Directions for this task:
Repeat every entry in the listing below, exactly.

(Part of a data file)
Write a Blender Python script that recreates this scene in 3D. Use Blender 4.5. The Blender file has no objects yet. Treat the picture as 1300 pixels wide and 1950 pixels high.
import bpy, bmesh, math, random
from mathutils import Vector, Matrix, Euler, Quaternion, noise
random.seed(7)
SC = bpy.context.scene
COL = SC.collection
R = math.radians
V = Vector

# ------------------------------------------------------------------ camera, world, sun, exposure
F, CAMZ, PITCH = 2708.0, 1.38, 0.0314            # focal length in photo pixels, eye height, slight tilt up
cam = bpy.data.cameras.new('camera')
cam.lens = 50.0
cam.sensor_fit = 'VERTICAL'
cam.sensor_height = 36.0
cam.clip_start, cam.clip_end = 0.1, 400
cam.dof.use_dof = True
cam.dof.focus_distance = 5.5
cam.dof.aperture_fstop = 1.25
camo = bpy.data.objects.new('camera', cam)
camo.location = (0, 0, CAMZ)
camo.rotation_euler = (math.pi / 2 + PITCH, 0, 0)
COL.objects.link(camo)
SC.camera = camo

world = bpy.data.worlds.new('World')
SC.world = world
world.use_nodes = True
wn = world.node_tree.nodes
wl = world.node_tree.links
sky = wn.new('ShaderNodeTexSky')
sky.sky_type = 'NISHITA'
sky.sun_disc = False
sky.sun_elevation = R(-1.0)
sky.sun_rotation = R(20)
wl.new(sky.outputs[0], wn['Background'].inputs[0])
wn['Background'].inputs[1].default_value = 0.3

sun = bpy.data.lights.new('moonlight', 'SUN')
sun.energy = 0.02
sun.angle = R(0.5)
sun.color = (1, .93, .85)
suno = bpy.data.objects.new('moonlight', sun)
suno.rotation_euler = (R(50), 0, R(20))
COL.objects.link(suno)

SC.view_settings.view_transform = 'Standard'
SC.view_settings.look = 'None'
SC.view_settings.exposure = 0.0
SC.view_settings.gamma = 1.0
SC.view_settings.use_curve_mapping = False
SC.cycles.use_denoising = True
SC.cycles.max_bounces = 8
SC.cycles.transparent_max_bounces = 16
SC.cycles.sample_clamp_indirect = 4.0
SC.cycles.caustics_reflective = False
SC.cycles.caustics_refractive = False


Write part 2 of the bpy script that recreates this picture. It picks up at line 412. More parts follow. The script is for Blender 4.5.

Result of this exercise:
Write a Blender Python script that recreates this scene in 3D. Use Blender 4.5. The Blender file has no objects yet. Treat the picture as 1300 pixels wide and 1950 pixels high.
import bpy, bmesh, math, random
from mathutils import Vector, Matrix, Euler, Quaternion, noise
random.seed(7)
SC = bpy.context.scene
COL = SC.collection
R = math.radians
V = Vector

# ------------------------------------------------------------------ camera, world, sun, exposure
F, CAMZ, PITCH = 2708.0, 1.38, 0.0314            # focal length in photo pixels, eye height, slight tilt up
cam = bpy.data.cameras.new('camera')
cam.lens = 50.0
cam.sensor_fit = 'VERTICAL'
cam.sensor_height = 36.0
cam.clip_start, cam.clip_end = 0.1, 400
cam.dof.use_dof = True
cam.dof.focus_distance = 5.5
cam.dof.aperture_fstop = 1.25
camo = bpy.data.objects.new('camera', cam)
camo.location = (0, 0, CAMZ)
camo.rotation_euler = (math.pi / 2 + PITCH, 0, 0)
COL.objects.link(camo)
SC.camera = camo

world = bpy.data.worlds.new('World')
SC.world = world
world.use_nodes = True
wn = world.node_tree.nodes
wl = world.node_tree.links
sky = wn.new('ShaderNodeTexSky')
sky.sky_type = 'NISHITA'
sky.sun_disc = False
sky.sun_elevation = R(-1.0)
sky.sun_rotation = R(20)
wl.new(sky.outputs[0], wn['Background'].inputs[0])
wn['Background'].inputs[1].default_value = 0.3

sun = bpy.data.lights.new('moonlight', 'SUN')
sun.energy = 0.02
sun.angle = R(0.5)
sun.color = (1, .93, .85)
suno = bpy.data.objects.new('moonlight', sun)
suno.rotation_euler = (R(50), 0, R(20))
COL.objects.link(suno)

SC.view_settings.view_transform = 'Standard'
SC.view_settings.look = 'None'
SC.view_settings.exposure = 0.0
SC.view_settings.gamma = 1.0
SC.view_settings.use_curve_mapping = False
SC.cycles.use_denoising = True
SC.cycles.max_bounces = 8
SC.cycles.transparent_max_bounces = 16
SC.cycles.sample_clamp_indirect = 4.0
SC.cycles.caustics_reflective = False
SC.cycles.caustics_refractive = False


Write part 2 of the bpy script that recreates this picture. It picks up at line 412. More parts follow. The script is for Blender 4.5.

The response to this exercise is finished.